Assistant Dean of Students Tara Pereira, who oversees the disciplinary offices of the University, attributed the increase to West Hall’s ambiance – not the number of beds the new hall created.

Pereira said she thought the “atmosphere” created by the addition of a large residence hall explained the growth of violations.

She compared the traditionally smaller “Hillsides” residence halls on the Vern to Foggy Bottom’s Crawford Hall, and said that West Hall is more like Thurston Hall. She also said it is possible that fewer Mount Vernon residents are leaving the campus at night as its population grows.

In 2009, the Vern was home to 400 student beds, a number that rose to 680 in 2010.

Pereira said outreach to Mount Vernon residents will be a priority of the incoming leader of the Center for Alcohol and other Drug Education – a role slated to be filled by next semester.

“For CADE, Mount Vernon has always been a target population because it’s so many freshmen,” she said. “I think it’s a population that because it has grown in a large residence atmosphere. I think it just deserves more attention.”

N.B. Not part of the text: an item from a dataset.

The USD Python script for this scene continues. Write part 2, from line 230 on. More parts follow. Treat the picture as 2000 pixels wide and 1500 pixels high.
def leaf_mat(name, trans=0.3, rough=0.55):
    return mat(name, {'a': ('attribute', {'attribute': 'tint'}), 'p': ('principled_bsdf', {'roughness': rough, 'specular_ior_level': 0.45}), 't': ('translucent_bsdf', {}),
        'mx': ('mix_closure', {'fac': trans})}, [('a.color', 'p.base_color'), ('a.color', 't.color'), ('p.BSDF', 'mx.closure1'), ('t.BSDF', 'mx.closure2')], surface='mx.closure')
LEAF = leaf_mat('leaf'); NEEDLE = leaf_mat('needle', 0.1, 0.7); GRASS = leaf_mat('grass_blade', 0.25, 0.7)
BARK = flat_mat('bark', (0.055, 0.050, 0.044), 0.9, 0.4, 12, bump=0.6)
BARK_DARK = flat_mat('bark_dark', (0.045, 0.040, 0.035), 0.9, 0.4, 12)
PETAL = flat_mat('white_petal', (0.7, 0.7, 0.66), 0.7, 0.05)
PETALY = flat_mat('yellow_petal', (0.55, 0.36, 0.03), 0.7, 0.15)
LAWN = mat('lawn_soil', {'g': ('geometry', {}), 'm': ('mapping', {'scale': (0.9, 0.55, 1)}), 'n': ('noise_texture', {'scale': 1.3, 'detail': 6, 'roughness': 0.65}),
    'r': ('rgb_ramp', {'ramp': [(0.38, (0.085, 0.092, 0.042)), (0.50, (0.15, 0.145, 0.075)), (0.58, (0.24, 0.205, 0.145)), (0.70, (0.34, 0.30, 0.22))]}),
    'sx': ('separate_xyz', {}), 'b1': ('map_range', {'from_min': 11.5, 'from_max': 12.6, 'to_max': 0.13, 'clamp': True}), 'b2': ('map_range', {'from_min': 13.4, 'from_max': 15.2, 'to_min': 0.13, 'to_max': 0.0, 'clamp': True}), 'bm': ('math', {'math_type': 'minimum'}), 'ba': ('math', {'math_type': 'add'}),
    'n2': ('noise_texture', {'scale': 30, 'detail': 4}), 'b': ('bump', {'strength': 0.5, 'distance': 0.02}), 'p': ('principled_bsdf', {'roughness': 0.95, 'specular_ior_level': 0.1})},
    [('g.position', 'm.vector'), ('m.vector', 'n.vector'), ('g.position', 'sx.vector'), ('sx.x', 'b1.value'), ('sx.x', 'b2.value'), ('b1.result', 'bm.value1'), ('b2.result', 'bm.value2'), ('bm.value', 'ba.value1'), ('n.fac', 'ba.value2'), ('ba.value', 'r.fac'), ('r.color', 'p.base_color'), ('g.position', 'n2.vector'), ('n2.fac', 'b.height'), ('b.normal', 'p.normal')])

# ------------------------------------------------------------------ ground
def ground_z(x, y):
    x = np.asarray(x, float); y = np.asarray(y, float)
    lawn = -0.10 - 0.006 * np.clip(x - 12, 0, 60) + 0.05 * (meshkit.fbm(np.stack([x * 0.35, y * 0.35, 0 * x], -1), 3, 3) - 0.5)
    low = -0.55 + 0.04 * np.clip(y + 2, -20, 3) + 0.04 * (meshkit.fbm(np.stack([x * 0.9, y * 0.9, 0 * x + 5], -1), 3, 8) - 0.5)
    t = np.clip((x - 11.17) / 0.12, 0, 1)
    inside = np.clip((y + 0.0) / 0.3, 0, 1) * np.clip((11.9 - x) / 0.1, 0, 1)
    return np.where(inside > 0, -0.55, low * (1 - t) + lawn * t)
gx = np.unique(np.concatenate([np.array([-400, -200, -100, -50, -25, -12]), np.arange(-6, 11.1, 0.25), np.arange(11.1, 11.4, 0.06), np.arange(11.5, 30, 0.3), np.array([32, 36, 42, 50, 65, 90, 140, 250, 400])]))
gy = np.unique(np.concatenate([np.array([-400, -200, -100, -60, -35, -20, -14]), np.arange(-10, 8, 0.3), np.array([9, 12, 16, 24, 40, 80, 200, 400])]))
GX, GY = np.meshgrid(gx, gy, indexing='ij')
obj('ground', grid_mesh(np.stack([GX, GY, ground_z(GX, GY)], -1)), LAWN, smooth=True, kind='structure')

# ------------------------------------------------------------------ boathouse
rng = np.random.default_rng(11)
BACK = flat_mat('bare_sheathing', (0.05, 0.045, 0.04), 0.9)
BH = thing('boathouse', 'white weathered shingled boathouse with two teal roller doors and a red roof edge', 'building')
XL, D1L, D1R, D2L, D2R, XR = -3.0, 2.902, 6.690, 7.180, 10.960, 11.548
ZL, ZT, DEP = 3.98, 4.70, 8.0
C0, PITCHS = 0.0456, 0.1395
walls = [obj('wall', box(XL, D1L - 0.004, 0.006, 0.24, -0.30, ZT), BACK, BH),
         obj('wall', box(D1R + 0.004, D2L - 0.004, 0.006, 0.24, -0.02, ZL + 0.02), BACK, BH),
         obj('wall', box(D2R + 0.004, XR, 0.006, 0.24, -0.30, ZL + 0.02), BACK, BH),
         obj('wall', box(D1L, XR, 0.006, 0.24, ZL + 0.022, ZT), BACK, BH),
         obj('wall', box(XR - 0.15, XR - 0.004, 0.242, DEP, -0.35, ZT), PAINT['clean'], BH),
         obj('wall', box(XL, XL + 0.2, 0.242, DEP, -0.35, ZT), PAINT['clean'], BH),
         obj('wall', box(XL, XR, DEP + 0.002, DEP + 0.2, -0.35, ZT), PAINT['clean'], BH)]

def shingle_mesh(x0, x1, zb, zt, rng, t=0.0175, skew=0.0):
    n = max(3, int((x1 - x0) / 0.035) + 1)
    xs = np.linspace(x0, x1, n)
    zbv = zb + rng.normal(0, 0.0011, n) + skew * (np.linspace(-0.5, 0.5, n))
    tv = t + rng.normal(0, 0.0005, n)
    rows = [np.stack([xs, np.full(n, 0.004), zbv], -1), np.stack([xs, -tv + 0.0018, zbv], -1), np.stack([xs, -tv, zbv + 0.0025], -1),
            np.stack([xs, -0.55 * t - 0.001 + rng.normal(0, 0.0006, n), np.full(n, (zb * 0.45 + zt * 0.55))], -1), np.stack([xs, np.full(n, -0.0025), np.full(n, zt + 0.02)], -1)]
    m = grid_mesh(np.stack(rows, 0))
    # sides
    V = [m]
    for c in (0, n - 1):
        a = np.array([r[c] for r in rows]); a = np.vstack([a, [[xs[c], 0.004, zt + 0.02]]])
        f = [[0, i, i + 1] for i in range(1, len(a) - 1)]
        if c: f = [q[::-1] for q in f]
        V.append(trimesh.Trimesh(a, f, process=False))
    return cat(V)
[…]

UPD officers and a corporal typically patrol the Mount Vernon Campus during evening and midnight shifts, Chief Kevin Hay said.

“We have the capability to increase this number when circumstances warrant, such as bringing in investigators from the Foggy Bottom campus,” he said.

The number of officers patrolling the Mount Vernon Campus did not increase in 2010 when West Hall opened, Hay said.

She said that, though drug violations appear to be leveling off, the substances students abuse are less conspicuous.

“I would love to be able to say I think there are less drugs,” she said. “You can’t smell someone’s cocaine or their Adderall. And you don’t need any paraphernalia except a cup of water to take a pill.”

Adderall is prescribed to treat attention-deficit hyperactivity disorder, but is commonly abused as a study drug to improve concentration.

It has become “very much of a commonplace occurrence” to find a few Adderall pills when searching a room during other violations, Pereira said.

Larceny, vandalism and drug violations on the Vern saw little change last year.

On Foggy Bottom, drug law violations referred for disciplinary action were also stable, with 167 in 2009 and 162 in 2010. Liquor violations on the main campus remained relatively steady, increasing slightly from 253 to 264 in the same period.

Instances of larceny jumped from 288 to 364 on Foggy Bottom Campus, while burglary fell from 103 to 71 – a change Hay said was the result of increased theft and changes to how violations are coded.

“This part of the city has seen a reduction in violent crime, but an increase in property crime over the past few years,” Hay said.